Sejumlah hasil inovasi yang dihasilkan dari generasi muda yang terpilih dalam kegiatan ini nantinya akan dibantu untuk bisa mendapatkan paten dan royalti. LIPI pun akan menjadi jembatan antara peneliti muda dan industri. Dengan begitu, inovasi yang dihasilkan dapat dikembangkan sampai tahap hilirisasi.
”Ide kreatif jangan disimpan sendiri. Ide itu harus dikembangkan dan disampaikan karena itu akan menjadi awal mula untuk bisa lebih berpikir kreatif dalam menyelesaikan masalah yang ada di lingkungan sekitar. Harapannya, juga dapat terus memicu semangat inovasi secara berkelanjutan,” kata Handoko.
ISE 2020
ISE merupakan ajang kompetisi ilmiah yang diselenggarakan LIPI. Rangkaian kegiatan dalam acara tersebut di antaranya Lomba Karya Ilmiah Remaja (LKIR), National Young Inventors Award (NYIA), dan LIPI Young Scientist Award (LYSA).
LKIR adalah kompetisi ilmiah bagi siswa SMP dan SMA/sederajat dengan batas maksimum duduk pada kelas XII. Terpilih tiga pemenang dari total 39 finalis LKIR bidang ilmu pengetahuan hayati, teknik, kebumian, serta sosial dan kemanusiaan.
Sedangkan NYIA yaitu kompetisi ilmiah bagi remaja dalam melakukan inovasi yang diikuti anak dan remaja (8-18 tahun) setingkat SD, SMP, dan SMA/sederajat.

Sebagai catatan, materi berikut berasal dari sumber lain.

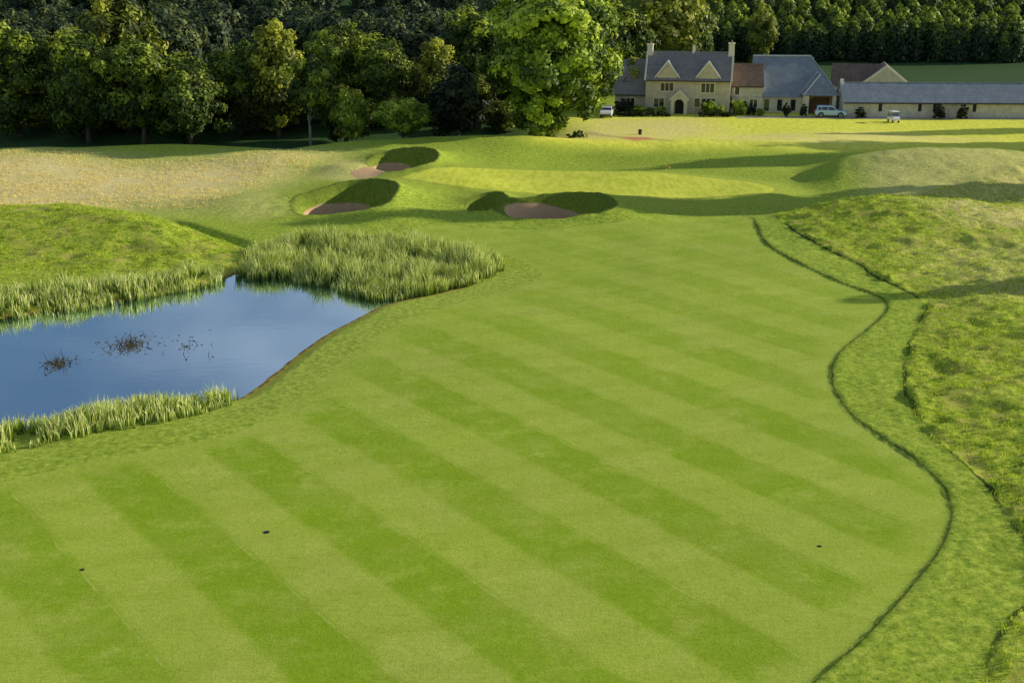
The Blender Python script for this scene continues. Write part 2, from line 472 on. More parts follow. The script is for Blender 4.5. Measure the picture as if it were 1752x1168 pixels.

Dari 41 finalis, terdapat tiga karya terbaik yang terpilih dari NYIA, yakni karya Mukhammad Sholikhuddin dan Nabil Nasruddin al-Mutawakkil, Ginaris Sekar Arum Pinasti dan Almas Fauziyah, serta Muhammad Lutfi Usman dan Ratna Juwita Salensehe.
Sementara itu, anugerah LYSA diberikan kepada Afriyanti Sumboja, dosen Fakultas Teknik Mesin dan Dirgantara, Institut Teknologi Bandung (ITB). LYSA dirintis LIPI sejak 2017 sebagai apresiasi bagi rekam jejak peneliti muda berusia di bawah 40 tahun yang berprestasi dan konsisten melakukan penelitian di bidangnya.